Spouse: Joan, daughter of Sir William Stanley of Hooton. Married in 1413.

This relationship is shown by Bartrum (Marchudd 6). It is given by Carr (1990, p. 2; p. 10), by Roberts (1969, p. 274), and by Davies (p. 314).


Children (by Morfudd):

(Complete source citations for facts about the children on this page are currently outside of the scope of this project. Most information below comes from Bartrum.)


Tudur Fychan married Annes ferch Robert Puleston.


Angharad married Dafydd ab Ieuan.


Children (by Joan):


William Fychan (died 1483), chamberlain of North Wales, married Alice, daughter of Richard Dalton of Althorp, Northamptonshire.


Elen married William Bulkeley of Hofcroft, constable of Beaumaris.


Elsbeth married (1) the brother of Lord Grey of Ruthun; married (2) Robert ab Edward.


Children (mother unclear):


Angharad married Thomas Pennant ap Dafydd ap Tudur.


Evidence


A chancery petition made by William ap Gruffyth of Penmynyth (Co. Anglesey) to the King and Lords Spiritual and Temporal (No. 1318/ Rees's no. 27) . Rees abstracts it thus:


Prays that he, his children and their heirs may purchase for themselves in fee simple and fee tail and for term of life, the lands tenements and other possessions, as well in England as in the English towns within Wales, and that they may be officers and able to do and enjoy all other things, as other Englishmen do, notwithstanding any ordinance or statute made to the contrary, considering that William and his children, as well in time of rebellion as at all times after, have been and yet are faithful and loyal subjects to the King and his progenitors, and that the suppliant is married to one of the daughters of Sir William Stanley, Knight, who is entirely English, and moreover the suppliant was born, engendered and descended for the most part wholly from the English race. (Not dated)

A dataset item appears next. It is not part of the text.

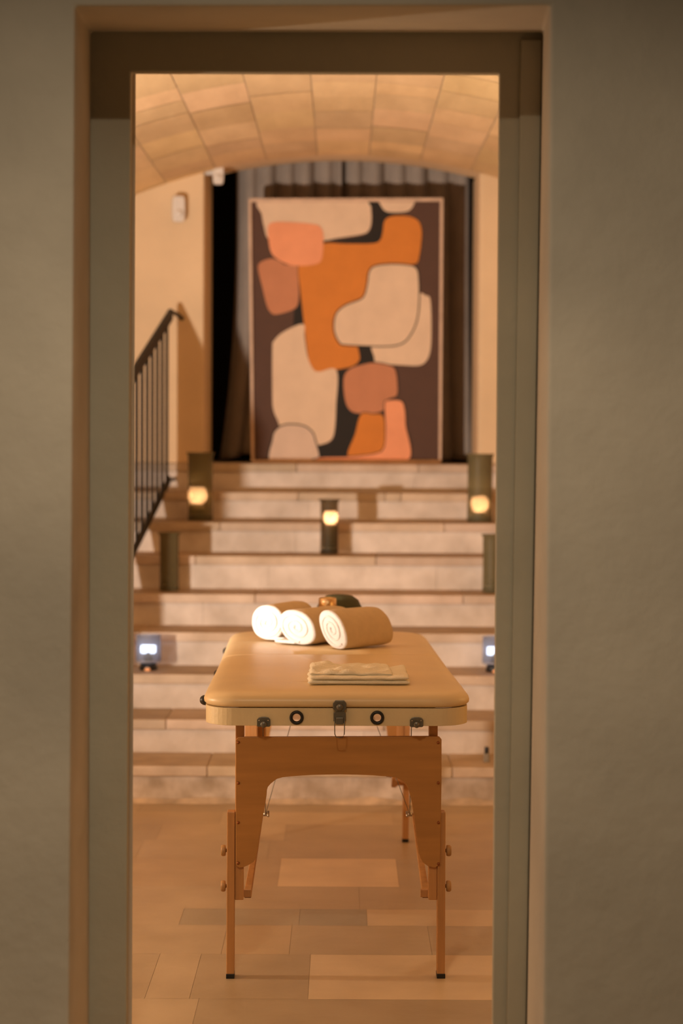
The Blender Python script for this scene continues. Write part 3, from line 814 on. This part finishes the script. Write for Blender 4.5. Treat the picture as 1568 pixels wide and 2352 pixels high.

Rees’s estimate for the date of the petition (1439-42) obviously conflicts with Carr’s date of death given above.


References


Bartrum, Peter C., “Marchudd 6” in An Electronic Version of Welsh Genealogies AD 300-1500.

[The sources that Bartrum cites for Gwilym are: Peniarth 131 (93, 104), written by Gutun Owain about 1480; Peniarth 131 (49), written early in the reign of Henry VIII; Peniarth 129 (62), copied about 1500 from a 1497 MS by Gutun Owain; Peniarth 127 (55), written by Syr Thomas ap Ieuan ap Deicws between about 1510 and 1523.]


Carr, A.D. “Gwilym ap Gruffydd and the Rise of the Penrhyn Estate” in Welsh History Review Vol. 15, no. 1 (June 1990), pp. 1-20.


Carr, A.D. Medieval Anglesey. (Anglesey Antiquarian Society, 2011) 2nd ed.


Carr, A.D. “Tudor family, forebears of (per.c.1215-1404)”, in the Oxford Dictionary of National Biography (Oxford University Press, 2004).


Davies, R.R. The Revolt of Owain Glyn Dŵr. (Oxford U.P., 1995).


Rees, William ed. Calendar of Ancient Petitions Relating to Wales (Thirteenth to Sixteenth Century) (Cardiff: University of Wales Press, 1975).


Roberts, Glyn “GRIFFITH OF PENRHYN (Caerns.)” in Welsh Biography Online.


Roberts, Glyn. Aspects of Welsh History. (University of Wales Press, 1969).